Our hotel in Queenstown was wonderful. Even had a washer and dryer! Note how the dryer was installed upside down. The control panel was obviously made to install this way, but all the stickers were still upside down. This made it not only easier to reach in, but more entertaining too! The view from the hotel was awesome!

One outing we were planning to do from Queenstown was a boat trip through Milford Sound. What we didn’t realize months ago, was that the Sound is over 4 hours drive from Queenstown! So we decided to add a second hotel room, in the town of Te Anau, about half way to the sound (and the closest place you can stay.)

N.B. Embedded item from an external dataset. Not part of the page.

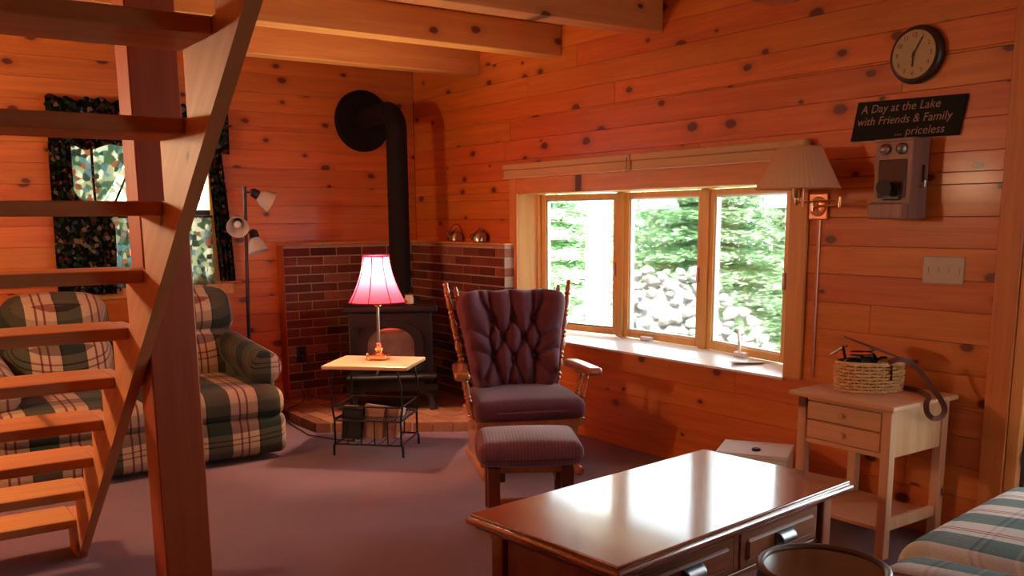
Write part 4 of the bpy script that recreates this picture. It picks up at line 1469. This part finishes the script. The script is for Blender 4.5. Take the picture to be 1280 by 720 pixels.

So our little room in Te Anau was just that… a little room. A few rooms as part of an RV park, they have no running water, which means no en suite bathroom. The bathroom was very nice, and just a few hundred feet across the campground.

The little town is right on Lake Te Anau, and has nice walking paths.

We even saw an otherwise normal looking couple jump off a dock into what was pretty cold water!


We got up super early, to leave about 5:30am, so we’d have a bit of margin for our 8:45 boat tour.

As the sun rose, we could see detail on the steep mountains flanking the road. Waterfalls were everywhere!

The sun’s first rays seemed to set the mountaintops ablaze!

Signs proclaimed that a long tunnel would be closed at night, until 6:30am. I couldn’t find the tunnel on a map, so didn’t know when we’d hit it. It turns out we didn’t get there till well after that time, so the closure was not an issue. It was an interesting drive through!

Arrival at Milford Sound set the tone for the boat excursion. Absolutely gorgeous. There is no parking at the boat docks, so you pay (dearly) to park in a lot, then walk for 20 mins or so to the docks.

There you find maybe eight different boats, each with a company selling tours of the Sound. The irony is that they all take exactly the same route – up the sound on the west side to the edge of the Tasman Sea, then back down on the east side to the dock. That symmetry is important, because they launch about 5 – 10 minutes apart from each other. So you can see a little trail of tour boats inching along after yours. It’s no problem: the boats are so dwarfed by the immensely tall cliffs that they are hardly noticeable.

It’s about a 2.5 hour tour, with plenty of time to loiter around impressive waterfalls or interesting seals.

Our cool captain eased our boat right into the spray underneath this waterfall. Everyone could get as wet as they liked! The guide said tradition has it that if you are “Kissed by the mist of this waterfall, you will emerge as if 10 years younger.” Well, we were mist kissed, and I guess we look as young as possible.

The “U” shaped valleys were carved by glaciers. Rivers tend to cut “V” shaped valleys.

As we approach the end of the tour, we again see this waterfall that features a “fountain” that seems to jut straight out from the main flow.

Our captain took us on a wonderful tour. I can recommend RealNZ tours, but I bet any of the others would have been great too.


So we drove back to Te Anau for a quick lunch, before hitting the road to Queenstown and our “real” hotel room.

Instead of that, we invited this adorable French couple to share our table at the savory pie shop, and we had such a great time we lingered for a couple of hours! Thomas and Chloe are taking a year off, to spend quality time with little Juliette, and see the world! They are in a camper van here in New Zealand. They are having a great time, and doing all kinds of adventuring activities, but admit the camper van seems a bit small. (Reinforcing that I’m glad we opted for the hotel route instead of a tiny RV!)

So we had lots of fun with our new friends, and finally, reluctantly, had to set off for Queenstown to end our week.

PS: the savory pies were delicious!!

One comment

  1. For some reason the pics in New Zealand were blank and so missed reminiscing our visit to Milford Sound a few years past.